Ti sei mai innamorato amico lettore? Se sì, allora puoi sperare di capire il vangelo e questo brano. Se non ti sei mai innamorato, non potrai mai conoscere il vangelo perché Gesù è stato un fuoco che bruciava, un uomo passionale.

Alcune domande nascono spontanee: come ha potuto cambiare d'aspetto? Cambiare il suo volto, essere splendente come il sole, avere le vesti candide come la luce? Non si possono comprendere queste cose se non ci si è innamorati almeno una volta nella vita. Avete mai visto il volto di un ragazzo dopo la prima cotta? Il volto di un bambino cullato tra le braccia di sua madre? Gli occhi di una donna quando vede suo figlio dopo il parto? L'amore cambia lo sguardo, cambia il modo di vedere la realtà.

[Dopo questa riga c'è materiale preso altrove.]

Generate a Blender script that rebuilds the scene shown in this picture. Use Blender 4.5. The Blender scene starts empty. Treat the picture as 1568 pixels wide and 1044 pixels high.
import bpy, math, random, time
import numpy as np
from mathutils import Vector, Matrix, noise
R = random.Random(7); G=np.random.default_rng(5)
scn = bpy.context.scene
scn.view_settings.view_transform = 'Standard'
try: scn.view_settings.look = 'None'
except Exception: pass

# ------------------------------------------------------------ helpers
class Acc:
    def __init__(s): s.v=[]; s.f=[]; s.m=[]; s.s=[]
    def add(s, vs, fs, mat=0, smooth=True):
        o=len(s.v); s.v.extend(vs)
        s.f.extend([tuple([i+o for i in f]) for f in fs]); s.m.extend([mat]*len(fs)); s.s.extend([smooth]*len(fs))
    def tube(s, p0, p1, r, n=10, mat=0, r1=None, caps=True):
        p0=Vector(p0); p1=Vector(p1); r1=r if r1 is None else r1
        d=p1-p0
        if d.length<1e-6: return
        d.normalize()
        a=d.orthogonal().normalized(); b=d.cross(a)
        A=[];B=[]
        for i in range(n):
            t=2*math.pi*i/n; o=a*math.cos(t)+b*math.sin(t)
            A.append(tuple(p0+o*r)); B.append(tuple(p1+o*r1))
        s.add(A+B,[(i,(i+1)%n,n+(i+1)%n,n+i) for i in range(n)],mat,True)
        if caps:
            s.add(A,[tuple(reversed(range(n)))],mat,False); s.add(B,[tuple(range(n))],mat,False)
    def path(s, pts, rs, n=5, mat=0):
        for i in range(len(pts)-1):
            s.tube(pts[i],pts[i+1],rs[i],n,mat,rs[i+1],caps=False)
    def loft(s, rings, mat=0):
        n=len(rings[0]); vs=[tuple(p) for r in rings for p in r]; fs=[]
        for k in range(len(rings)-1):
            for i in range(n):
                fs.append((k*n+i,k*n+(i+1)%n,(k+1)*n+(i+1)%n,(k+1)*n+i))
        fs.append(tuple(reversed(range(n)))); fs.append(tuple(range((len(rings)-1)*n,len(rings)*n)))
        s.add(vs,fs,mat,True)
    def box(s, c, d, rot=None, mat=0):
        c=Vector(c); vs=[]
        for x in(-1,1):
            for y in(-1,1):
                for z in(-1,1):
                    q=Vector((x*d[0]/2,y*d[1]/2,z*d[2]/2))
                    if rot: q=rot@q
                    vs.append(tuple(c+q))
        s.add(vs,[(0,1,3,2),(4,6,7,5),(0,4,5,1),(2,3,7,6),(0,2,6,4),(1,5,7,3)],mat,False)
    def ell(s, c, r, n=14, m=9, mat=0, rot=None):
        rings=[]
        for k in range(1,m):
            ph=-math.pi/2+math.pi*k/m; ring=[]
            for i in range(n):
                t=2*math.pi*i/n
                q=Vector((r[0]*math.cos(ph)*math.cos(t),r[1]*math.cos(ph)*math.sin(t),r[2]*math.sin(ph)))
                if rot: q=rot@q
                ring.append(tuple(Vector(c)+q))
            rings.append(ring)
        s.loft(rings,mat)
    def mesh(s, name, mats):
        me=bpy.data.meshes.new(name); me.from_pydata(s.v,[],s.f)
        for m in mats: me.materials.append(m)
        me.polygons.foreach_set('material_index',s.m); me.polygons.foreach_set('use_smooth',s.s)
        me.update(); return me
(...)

Giovanni dirà che «Dio è amore», cioè solo chi sa aprirsi e vivere l'amore può capire Dio. Le cose di Dio si capiscono amando. Quelli che non sanno aprire il loro cuore, potranno avere il concetto di Dio, ma non sentirlo.
Splendido

Dobbiamo ripartire dalla bellezza, dalla bellezza di Dio. Forse abbiamo smarrito la bellezza nel raccontare la fede. Abbiamo ridotto il cristianesimo a un'esperienza triste. Il vangelo, al contrario, ci dice che credere può essere splendido. I tre apostoli e noi, non siamo ciò che pensiamo di essere, abbiamo bisogno di guardare con uno sguardo diverso la realtà. Siamo molto di più; la nostra vera natura è ben altra, il problema è che non lo sappiamo. La trasfigurazione è lo specchio nel quale è riflesso ciò che potremmo essere se accogliessimo la Parola che c'è donata. Siamo fatti per volare alto eppure ci accontentiamo di raspare. L'unica domanda da porsi è questa: Gesù è risorto, dove possiamo incontrarlo? Nel nostro vivere adesso, nella nostra situazione, insomma nella nostra Galilea lo vedremo. A noi il compito di guardarci intorno e scoprire la bellezza di Dio.

«La bellezza salverà il mondo», afferma il principe Miškin nell'Idiota di Dostoevskij e ha ragione.

La bella notizia di questo brano? La trasfigurazione ci mostra di che stoffa siamo fatti: a immagine di Dio. Siamo impastati di cielo, siamo fatti per il Paradiso.